Gather up the lines that contain "pixels".

• **MATERIAL FOR THIS TASK**

════════════════

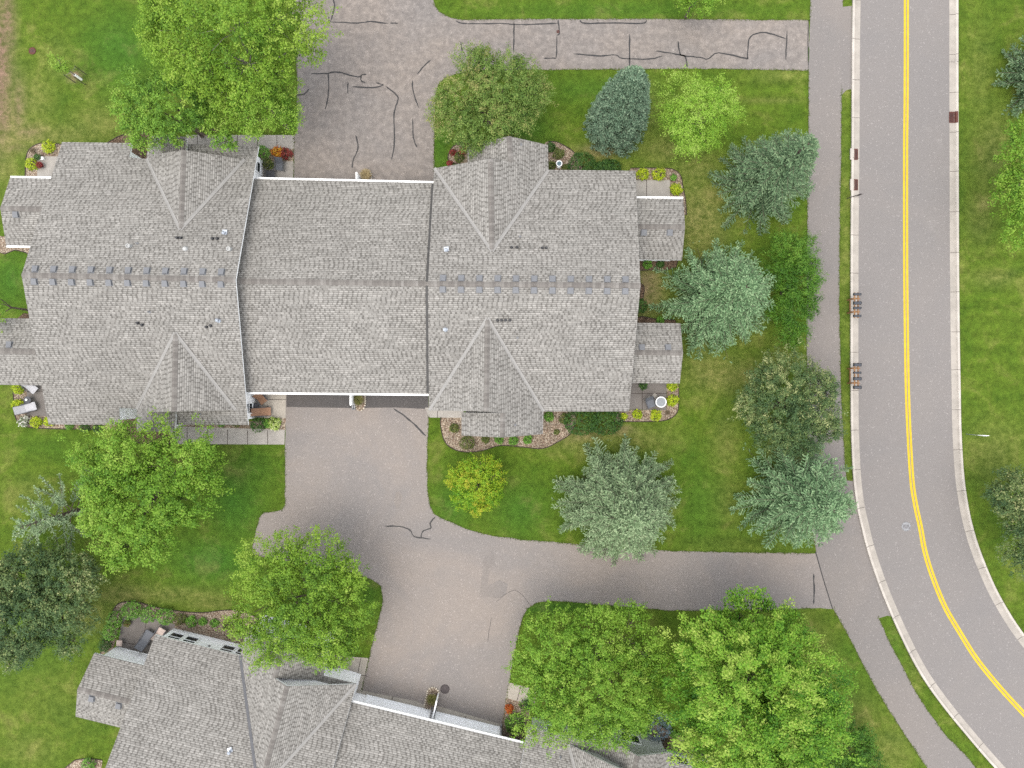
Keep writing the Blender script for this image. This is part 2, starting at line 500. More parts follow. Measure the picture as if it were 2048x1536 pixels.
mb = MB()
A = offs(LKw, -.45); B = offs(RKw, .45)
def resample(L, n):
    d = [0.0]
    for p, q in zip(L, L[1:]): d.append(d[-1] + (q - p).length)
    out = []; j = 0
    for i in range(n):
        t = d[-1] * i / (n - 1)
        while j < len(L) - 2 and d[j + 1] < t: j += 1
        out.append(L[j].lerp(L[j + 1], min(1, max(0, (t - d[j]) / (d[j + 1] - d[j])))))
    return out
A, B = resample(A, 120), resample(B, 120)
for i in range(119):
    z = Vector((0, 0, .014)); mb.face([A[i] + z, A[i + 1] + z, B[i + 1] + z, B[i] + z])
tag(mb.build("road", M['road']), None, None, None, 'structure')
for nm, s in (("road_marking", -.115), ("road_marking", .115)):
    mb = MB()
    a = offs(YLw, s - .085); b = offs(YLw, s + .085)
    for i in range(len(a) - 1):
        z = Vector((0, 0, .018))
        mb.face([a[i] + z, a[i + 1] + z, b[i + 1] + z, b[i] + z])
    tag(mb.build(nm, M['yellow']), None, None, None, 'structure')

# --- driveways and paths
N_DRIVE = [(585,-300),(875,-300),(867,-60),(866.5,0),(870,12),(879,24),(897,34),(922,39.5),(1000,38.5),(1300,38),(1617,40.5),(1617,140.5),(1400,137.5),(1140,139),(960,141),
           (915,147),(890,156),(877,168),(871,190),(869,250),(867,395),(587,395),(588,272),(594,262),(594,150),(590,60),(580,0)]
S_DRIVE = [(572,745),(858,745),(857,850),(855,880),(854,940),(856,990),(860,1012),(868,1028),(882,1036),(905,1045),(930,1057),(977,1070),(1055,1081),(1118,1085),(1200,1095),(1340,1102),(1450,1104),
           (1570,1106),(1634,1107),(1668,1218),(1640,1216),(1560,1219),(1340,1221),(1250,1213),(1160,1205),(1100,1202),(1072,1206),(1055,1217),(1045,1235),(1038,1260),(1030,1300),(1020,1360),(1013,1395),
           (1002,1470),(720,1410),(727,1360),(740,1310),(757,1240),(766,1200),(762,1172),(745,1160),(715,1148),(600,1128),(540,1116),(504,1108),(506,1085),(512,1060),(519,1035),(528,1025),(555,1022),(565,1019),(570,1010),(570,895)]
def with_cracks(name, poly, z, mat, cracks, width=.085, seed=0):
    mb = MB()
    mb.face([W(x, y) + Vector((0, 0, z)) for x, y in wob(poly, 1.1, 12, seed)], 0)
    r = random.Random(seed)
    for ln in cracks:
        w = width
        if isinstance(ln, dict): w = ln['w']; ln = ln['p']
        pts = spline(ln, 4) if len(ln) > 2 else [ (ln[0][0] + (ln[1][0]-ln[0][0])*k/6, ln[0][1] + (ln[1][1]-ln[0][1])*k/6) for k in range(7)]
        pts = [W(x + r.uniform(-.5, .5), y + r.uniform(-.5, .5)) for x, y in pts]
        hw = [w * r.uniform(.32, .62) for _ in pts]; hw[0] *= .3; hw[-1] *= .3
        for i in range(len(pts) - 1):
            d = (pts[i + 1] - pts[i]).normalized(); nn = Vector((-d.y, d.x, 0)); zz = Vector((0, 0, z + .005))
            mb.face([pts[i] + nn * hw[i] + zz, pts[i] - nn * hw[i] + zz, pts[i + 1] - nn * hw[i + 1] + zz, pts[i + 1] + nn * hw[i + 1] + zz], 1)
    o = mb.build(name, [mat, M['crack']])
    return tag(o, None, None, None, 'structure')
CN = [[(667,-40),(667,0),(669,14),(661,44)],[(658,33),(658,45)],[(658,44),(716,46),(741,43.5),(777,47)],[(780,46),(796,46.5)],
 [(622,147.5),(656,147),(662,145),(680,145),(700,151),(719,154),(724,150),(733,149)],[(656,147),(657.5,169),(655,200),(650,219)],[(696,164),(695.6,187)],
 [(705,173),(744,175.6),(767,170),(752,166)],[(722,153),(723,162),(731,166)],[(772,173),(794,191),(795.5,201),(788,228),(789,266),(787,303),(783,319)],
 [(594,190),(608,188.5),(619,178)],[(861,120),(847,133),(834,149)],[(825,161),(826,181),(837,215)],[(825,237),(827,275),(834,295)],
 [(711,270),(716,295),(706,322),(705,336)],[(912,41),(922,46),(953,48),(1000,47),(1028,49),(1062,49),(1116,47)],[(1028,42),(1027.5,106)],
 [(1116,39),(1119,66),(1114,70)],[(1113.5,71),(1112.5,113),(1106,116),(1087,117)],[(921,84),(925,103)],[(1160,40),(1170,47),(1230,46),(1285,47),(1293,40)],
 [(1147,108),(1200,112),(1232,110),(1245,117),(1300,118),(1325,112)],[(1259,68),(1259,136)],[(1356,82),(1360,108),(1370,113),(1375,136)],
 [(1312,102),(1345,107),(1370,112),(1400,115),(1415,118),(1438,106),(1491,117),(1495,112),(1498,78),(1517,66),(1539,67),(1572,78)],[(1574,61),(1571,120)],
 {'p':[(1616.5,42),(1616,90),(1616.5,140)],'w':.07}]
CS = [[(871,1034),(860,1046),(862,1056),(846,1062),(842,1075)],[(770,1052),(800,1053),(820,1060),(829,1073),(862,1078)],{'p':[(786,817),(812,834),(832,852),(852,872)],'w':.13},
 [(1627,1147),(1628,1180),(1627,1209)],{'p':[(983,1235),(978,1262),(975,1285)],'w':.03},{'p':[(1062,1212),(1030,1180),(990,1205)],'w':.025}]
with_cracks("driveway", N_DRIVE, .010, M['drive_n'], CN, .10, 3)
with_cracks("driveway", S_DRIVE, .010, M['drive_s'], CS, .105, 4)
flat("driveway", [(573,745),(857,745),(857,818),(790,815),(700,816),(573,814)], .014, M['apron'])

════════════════

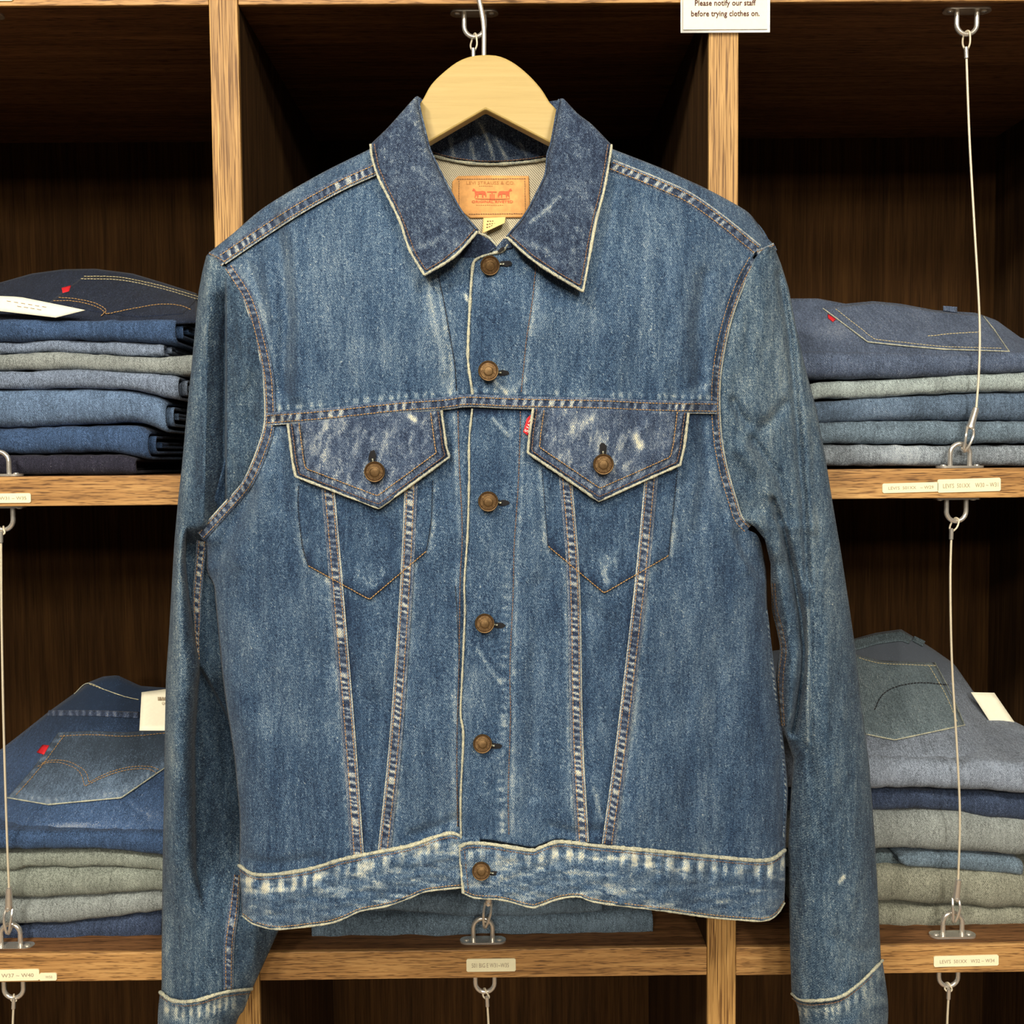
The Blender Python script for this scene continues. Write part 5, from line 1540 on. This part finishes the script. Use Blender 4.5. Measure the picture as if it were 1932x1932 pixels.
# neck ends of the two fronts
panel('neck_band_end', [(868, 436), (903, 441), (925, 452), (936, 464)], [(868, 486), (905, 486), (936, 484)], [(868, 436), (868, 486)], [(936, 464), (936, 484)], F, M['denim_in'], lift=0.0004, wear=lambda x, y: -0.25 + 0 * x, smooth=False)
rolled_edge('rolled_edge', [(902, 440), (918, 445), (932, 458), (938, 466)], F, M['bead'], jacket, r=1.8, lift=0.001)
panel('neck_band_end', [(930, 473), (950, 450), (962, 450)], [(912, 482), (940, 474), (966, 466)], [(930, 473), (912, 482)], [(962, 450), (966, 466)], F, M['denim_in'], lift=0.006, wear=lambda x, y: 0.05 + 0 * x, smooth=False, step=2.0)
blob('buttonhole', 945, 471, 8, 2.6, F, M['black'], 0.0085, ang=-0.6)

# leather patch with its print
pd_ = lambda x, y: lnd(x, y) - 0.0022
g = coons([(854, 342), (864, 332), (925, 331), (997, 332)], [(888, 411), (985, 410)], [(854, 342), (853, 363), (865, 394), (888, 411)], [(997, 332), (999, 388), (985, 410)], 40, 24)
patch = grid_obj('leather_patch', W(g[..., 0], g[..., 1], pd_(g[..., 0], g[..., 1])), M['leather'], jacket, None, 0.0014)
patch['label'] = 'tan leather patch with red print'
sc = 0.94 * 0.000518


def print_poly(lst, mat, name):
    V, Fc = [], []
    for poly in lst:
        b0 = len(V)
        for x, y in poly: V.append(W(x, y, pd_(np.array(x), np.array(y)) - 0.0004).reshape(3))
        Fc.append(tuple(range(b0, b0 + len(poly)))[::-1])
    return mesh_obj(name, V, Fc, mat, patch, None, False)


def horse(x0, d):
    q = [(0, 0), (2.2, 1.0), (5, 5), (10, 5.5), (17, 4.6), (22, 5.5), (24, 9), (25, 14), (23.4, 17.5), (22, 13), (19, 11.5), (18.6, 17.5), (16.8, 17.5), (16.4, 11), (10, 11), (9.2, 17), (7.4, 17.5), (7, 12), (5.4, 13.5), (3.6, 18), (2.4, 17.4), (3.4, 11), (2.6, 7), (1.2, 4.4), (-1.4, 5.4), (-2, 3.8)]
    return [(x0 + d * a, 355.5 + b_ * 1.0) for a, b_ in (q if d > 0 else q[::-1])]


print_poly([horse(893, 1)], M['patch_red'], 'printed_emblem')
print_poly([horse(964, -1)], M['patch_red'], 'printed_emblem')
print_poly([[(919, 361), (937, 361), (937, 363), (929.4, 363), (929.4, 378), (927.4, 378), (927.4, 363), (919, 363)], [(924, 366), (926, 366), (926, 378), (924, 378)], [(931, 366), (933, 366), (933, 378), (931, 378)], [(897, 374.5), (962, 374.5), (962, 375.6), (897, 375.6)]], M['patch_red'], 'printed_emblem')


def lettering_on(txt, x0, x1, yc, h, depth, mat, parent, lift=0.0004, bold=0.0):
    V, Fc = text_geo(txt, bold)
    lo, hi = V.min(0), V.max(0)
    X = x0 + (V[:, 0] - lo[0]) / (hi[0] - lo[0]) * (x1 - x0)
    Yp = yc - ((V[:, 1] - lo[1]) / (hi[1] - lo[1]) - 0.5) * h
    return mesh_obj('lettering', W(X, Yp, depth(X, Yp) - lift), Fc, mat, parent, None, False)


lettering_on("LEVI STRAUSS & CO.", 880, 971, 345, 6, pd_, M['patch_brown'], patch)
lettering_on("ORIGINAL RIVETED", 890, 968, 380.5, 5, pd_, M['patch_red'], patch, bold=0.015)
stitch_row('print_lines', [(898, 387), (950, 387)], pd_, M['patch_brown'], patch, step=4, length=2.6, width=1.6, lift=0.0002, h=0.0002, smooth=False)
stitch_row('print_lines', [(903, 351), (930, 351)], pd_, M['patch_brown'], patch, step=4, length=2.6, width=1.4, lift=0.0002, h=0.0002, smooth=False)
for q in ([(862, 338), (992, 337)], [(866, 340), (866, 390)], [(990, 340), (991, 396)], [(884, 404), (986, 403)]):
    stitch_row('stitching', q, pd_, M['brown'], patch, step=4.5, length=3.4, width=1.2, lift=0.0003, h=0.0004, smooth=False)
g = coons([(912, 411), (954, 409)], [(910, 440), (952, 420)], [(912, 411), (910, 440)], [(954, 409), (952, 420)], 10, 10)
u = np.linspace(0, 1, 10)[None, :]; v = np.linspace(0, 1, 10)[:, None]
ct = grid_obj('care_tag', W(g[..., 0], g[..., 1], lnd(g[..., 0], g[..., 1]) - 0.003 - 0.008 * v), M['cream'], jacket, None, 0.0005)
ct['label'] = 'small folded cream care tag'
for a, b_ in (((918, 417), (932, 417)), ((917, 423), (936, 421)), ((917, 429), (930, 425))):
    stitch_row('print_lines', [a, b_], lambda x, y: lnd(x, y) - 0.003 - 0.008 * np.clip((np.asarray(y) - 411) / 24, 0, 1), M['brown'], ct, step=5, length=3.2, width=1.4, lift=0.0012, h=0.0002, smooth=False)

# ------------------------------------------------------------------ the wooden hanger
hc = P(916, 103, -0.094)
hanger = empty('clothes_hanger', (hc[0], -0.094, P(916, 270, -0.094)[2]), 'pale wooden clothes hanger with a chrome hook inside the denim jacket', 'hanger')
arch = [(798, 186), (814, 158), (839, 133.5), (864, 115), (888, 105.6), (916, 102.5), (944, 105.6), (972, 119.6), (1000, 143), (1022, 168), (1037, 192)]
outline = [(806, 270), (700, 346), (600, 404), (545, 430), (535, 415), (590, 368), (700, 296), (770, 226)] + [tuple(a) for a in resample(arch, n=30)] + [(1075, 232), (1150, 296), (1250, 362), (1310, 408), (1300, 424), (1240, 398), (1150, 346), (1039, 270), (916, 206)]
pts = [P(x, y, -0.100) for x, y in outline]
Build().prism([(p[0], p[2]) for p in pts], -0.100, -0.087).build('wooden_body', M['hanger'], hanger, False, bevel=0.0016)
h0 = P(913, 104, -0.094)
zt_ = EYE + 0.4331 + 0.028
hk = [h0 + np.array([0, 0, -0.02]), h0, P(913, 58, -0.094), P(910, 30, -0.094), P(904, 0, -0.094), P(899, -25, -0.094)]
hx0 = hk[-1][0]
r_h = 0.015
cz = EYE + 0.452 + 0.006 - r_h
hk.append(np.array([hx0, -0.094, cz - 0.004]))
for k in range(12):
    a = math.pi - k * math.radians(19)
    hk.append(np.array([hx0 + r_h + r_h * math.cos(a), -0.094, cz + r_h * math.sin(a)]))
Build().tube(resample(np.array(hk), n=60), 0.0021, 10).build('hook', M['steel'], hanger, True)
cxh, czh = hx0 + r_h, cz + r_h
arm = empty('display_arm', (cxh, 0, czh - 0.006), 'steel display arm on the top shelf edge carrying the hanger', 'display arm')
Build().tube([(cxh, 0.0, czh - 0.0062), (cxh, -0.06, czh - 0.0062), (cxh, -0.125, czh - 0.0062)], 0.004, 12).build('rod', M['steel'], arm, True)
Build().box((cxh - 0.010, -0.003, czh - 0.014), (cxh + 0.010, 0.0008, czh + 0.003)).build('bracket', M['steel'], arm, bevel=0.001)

════════════════

• **EXERCISE OUTPUT**
Keep writing the Blender script for this image. This is part 2, starting at line 500. More parts follow. Measure the picture as if it were 2048x1536 pixels.
The Blender Python script for this scene continues. Write part 5, from line 1540 on. This part finishes the script. Use Blender 4.5. Measure the picture as if it were 1932x1932 pixels.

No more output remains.